Bom, eu tenho algumas experiências sobre fazer arte, mais especificamente teatro, em Portugal e no Brasil. Eu fiz duas novelas em Portugal, e participei de alguns curta-metragens e de alguns outros projetos. Enquanto em terminava meu mestrado por lá, também acabei atuando em outras peças teatrais. É muito interessante pois, primeiro, o povo português sabe muito mais da nossa história do que sabemos da história deles, mesmo com a gente tendo sido colonizado por eles. Mas principalmente como a televisão nacional portuguesa tem muito pouco tempo, se não me engano apenas 10 ou 15 anos, eles acabaram assistindo muitas obras brasileiras ao longo do tempo, especialmente as produções da década de 1980 até os anos 2000. Com isso, eles tem muito hábito com nossas gírias e expressões. É muito mais tranquilo fazer um espetáculo brasileiro para a comunidade portuguesa do quê o contrário. Fui bem balizado por uma excelente equipe portuguesa para apresentar o “Três Cigarros” na Europa, e sou muito grato pela oportunidade que recebi por aqui. Enfim, as mudanças foram bastante pequenas em termos de linguagem, até porque o público português fica bastante atento na história, sobre como ela se desenrola, especialmente sobre as reflexões e emoções que o espetáculo traz. 

Em fevereiro de 2020 se iniciaram as gravações da série “Zé faz 25”. Do que se trata esta nova obra e quais suas expectativas? 

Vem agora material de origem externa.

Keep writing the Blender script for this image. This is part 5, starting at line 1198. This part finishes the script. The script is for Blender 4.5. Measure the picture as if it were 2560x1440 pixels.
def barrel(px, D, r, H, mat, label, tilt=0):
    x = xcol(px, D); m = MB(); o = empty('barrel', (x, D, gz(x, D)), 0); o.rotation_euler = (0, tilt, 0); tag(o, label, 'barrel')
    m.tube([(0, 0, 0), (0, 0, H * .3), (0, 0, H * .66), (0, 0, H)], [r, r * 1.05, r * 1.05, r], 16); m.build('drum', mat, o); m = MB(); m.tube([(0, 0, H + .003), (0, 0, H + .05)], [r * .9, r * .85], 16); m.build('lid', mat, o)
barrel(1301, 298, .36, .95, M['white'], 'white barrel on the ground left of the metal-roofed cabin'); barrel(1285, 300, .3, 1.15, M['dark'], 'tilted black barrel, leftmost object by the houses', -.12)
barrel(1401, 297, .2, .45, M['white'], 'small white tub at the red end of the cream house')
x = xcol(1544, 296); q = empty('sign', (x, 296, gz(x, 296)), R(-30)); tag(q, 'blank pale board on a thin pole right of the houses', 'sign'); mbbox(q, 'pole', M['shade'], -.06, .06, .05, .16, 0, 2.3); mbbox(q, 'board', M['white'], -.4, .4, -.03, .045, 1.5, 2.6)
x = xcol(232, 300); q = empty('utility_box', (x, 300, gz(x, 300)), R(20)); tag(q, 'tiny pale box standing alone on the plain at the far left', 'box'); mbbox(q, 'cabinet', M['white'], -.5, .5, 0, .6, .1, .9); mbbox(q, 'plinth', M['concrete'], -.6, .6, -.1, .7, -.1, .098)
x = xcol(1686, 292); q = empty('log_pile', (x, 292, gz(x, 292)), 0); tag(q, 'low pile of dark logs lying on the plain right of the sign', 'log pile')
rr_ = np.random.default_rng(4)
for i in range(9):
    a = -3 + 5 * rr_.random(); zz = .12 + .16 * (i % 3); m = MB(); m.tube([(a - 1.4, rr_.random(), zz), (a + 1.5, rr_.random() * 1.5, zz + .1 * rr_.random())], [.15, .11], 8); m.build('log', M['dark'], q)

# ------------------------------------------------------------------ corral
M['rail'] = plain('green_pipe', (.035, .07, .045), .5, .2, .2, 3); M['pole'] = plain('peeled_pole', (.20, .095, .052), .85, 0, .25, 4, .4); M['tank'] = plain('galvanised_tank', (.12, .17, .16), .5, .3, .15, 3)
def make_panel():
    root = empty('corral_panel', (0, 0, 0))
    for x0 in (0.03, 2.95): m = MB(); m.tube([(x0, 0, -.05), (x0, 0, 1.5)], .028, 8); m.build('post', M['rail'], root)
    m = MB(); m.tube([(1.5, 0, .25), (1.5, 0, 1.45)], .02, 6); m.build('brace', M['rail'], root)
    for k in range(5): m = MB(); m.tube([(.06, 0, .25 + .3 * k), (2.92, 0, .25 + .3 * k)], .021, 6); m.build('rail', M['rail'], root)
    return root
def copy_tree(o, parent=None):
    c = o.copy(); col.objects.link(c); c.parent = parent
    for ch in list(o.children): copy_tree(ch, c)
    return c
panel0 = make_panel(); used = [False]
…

Começamos agora em fevereiro as gravações de “Zé faz 25”. Será a primeira série totalmente portuguesa — comigo de ousado — feita para streaming. A produção e a direção é do Manuel Pureza, que tem uma trajetória impecável há muito tempo, apesar de ser bastante jovem. Nós já produzimos bastante coisas juntos, e em agosto do ano passado fui surpreendido com o convite para atuar nessa série. A história da série, que é dividida em oito capítulos, é baseado numa festa onde tudo acontece, numa casa de jovens universitários bem distante. Durante o festejo, após uma denúncia dos vizinhos, a polícia chega, pergunta pelo dono, porém este não se encontra. O dono da casa é o Zé, que intitula a série. Cada episódio mostra a perspectiva de cada um dos oito personagens principais durante o depoimento à polícia. Meu personagem é o Guedes, que é um motoboy chamado para entregar pizzas, mas acaba ficando e festejando. Ainda não posso informar em qual empresa que o projeto será transmitido, mas adianto que será numa das maiores players do mercado, algo que Portugal já merecia há algum tempo. Enfim, estou muito, mas muito feliz por ter participado dessa série.

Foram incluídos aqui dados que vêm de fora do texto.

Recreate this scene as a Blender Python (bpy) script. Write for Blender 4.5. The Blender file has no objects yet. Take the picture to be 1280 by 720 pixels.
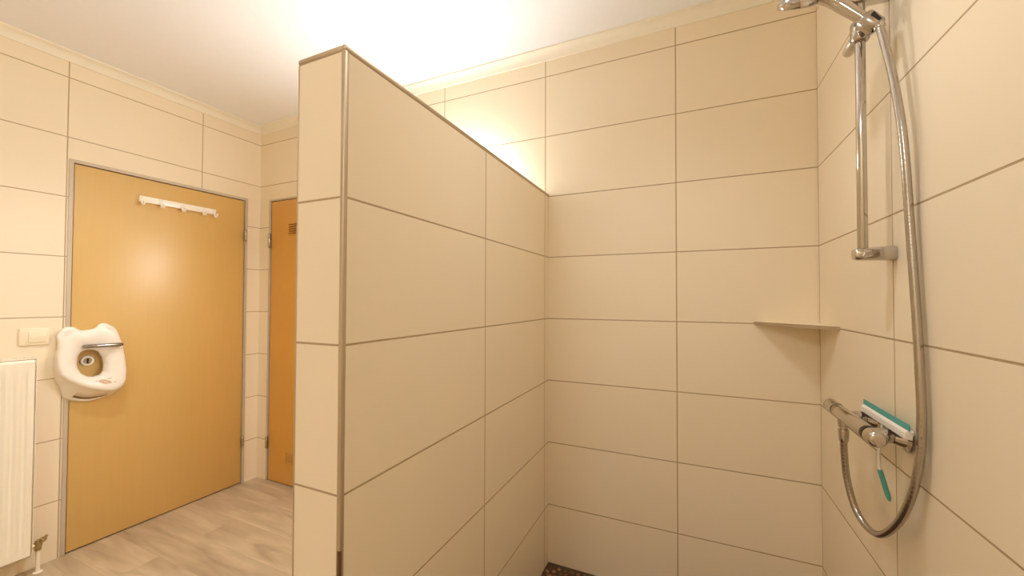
import bpy, bmesh, math, random
from mathutils import Vector, Matrix
from mathutils.bvhtree import BVHTree

sc = bpy.context.scene
COL = sc.collection
random.seed(7)
EYE = 1.2757                       # camera height above the floor

# ------------------------------------------------------------------ camera
def rot(axis, deg): return Matrix.Rotation(math.radians(deg), 3, axis)
cam_d = bpy.data.cameras.new('camera')
cam = bpy.data.objects.new('camera', cam_d); COL.objects.link(cam)
cam_d.sensor_width = 36.0
cam_d.lens = 493.37 / 1280 * 36.0
cam_d.shift_x = -0.35 / 1280
cam_d.shift_y = 4.69 / 1280
cam_d.clip_start = 0.02
Rm = rot('Z', 24.381) @ rot('X', 1.080) @ rot('Y', -0.1706)
right, fwd, up = Rm @ Vector((1, 0, 0)), Rm @ Vector((0, 1, 0)), Rm @ Vector((0, 0, 1))
M4 = Matrix((right, up, -fwd)).transposed().to_4x4()
M4.translation = Vector((0, 0, EYE))
cam.matrix_world = M4
sc.camera = cam

# ------------------------------------------------------------------ light and exposure
sc.view_settings.view_transform = 'Standard'
sc.view_settings.look = 'None'
sc.view_settings.gamma = 1.0
sc.view_settings.use_curve_mapping = False
sc.view_settings.exposure = 0.06
sc.cycles.max_bounces = 16
sc.cycles.diffuse_bounces = 12
sc.cycles.glossy_bounces = 6
sc.cycles.caustics_reflective = False
sc.cycles.sample_clamp_indirect = 4.0
world = bpy.data.worlds.new('world'); sc.world = world
world.use_nodes = True
world.node_tree.nodes['Background'].inputs[0].default_value = (0.02, 0.016, 0.012, 1)
world.node_tree.nodes['Background'].inputs[1].default_value = 0.3

LAMP_WATT = 36.0                   # emission of the wall lamp's opal tube
CEIL_WATT = 40.0                  # emission of the added fill lamp on the ceiling
SPOT_SHOWER = 25.0                 # added fill spot over the shower
SPOT_DOOR = 54.0                   # added fill spot in front of the wide door
WARM = (1.0, 1.0, 1.0)

# ------------------------------------------------------------------ dimensions (metres)
XL, XR, YB, YR = -2.837, 0.4417, 1.8374, -1.45     # left, right, far, rear wall faces
CEIL = 2.505
PX0, PX1, PY0, PTOP = -0.774, -0.6374, 0.581, 1.792  # shower partition
ROW0, TH, TW = 0.2816, 0.30, 0.597

# ------------------------------------------------------------------ materials
def lin(r, g, b):
    f = lambda c: (c / 255 / 12.92) if c / 255 <= 0.04045 else ((c / 255 + 0.055) / 1.055) ** 2.4
    return (f(r), f(g), f(b), 1.0)

def newmat(name):
    m = bpy.data.materials.new(name); m.use_nodes = True
    nt = m.node_tree
    return m, nt, nt.nodes['Principled BSDF']

def N(nt, typ, **kw):
    n = nt.nodes.new(typ)
    for k, v in kw.items(): setattr(n, k, v)
    return n

def mth(nt, op, a, b=None, clamp=False):
    n = N(nt, 'ShaderNodeMath', operation=op, use_clamp=clamp)
    for i, v in enumerate((a, b)):
        if v is None: continue
        if isinstance(v, (int, float)): n.inputs[i].default_value = v
        else: nt.links.new(v, n.inputs[i])
    return n.outputs[0]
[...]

Por fim, quais suas expectativas para o restante de 2020 e o qual seu sonho/desejo que você ainda não realizou?

Pra 2020, minhas expectativas são frutos de meus desafios de 2019, que foi um ano bastante desafiador… Terminei meu mestrado, passei por um processo bastante solitário e imersivo de investigação, que foi muito bom, fiquei muito feliz, me alimentei dos meus estudos e agora trabalharei para colocá-los em prática. Estou em Salvador agora, fico aqui até março. Vou começar as filmagens de um filme chamado ‘Carnaval’, que também é para uma plataforma de streaming. É um filme bem legal que se passa na folia de capital soteropolitana. As filmagens se passam em Salvador e no Rio de Janeiro, então ficarei nessa ponte aérea até março. Logo após voltarei correndo para Lisboa para fazer minhas inserções no ‘Zé faz 25’. Estou muito feliz, com muita sede e vontade de produzir. Também estou com um projeto novo em Portugal, um espetáculo teatral chamado ‘Leviatã – O Servo do Povo’, que é um texto que estou escrevendo. A estreia será no dia 02 de maio, no Teatro da Comuna, em Lisboa. A peça fala sobre os tratados da política moderna, sobre seus princípios e sua governança, como ‘O Príncipe’ de Maquiavel e ‘Leviatã’ de Hobbes, se baseando na história de Volodymyr Zelenski, presidente da Ucrânia. O projeto é em parceria com a LadoBe Creative, que é a produtora e agência de minha esposa, Luana Bistane, que também desenvolve projetos em Portugal. Logo, estou muito feliz, especialmente por poder trabalhar com ela tanto em meus projetos como em diversos outros da Lado B como produtor. Também teremos várias novidades para o segundo semestre, e estou cada vez mais faminto para este ano, para cada mais fazer arte, sensibilizar pessoas. A arte tem o poder da metáfora, e é por isso que ela é um dispositivo pensante. Ela não exige que você pense, é a única opção possível. É nesse lugar que você treina seu cérebro, assim como a academia para os músculos. Agora, com 33 anos, estou mais maduro, mais sensível, mais atento ao tempo, as pessoas, aos afetos, as sensações e as emoções.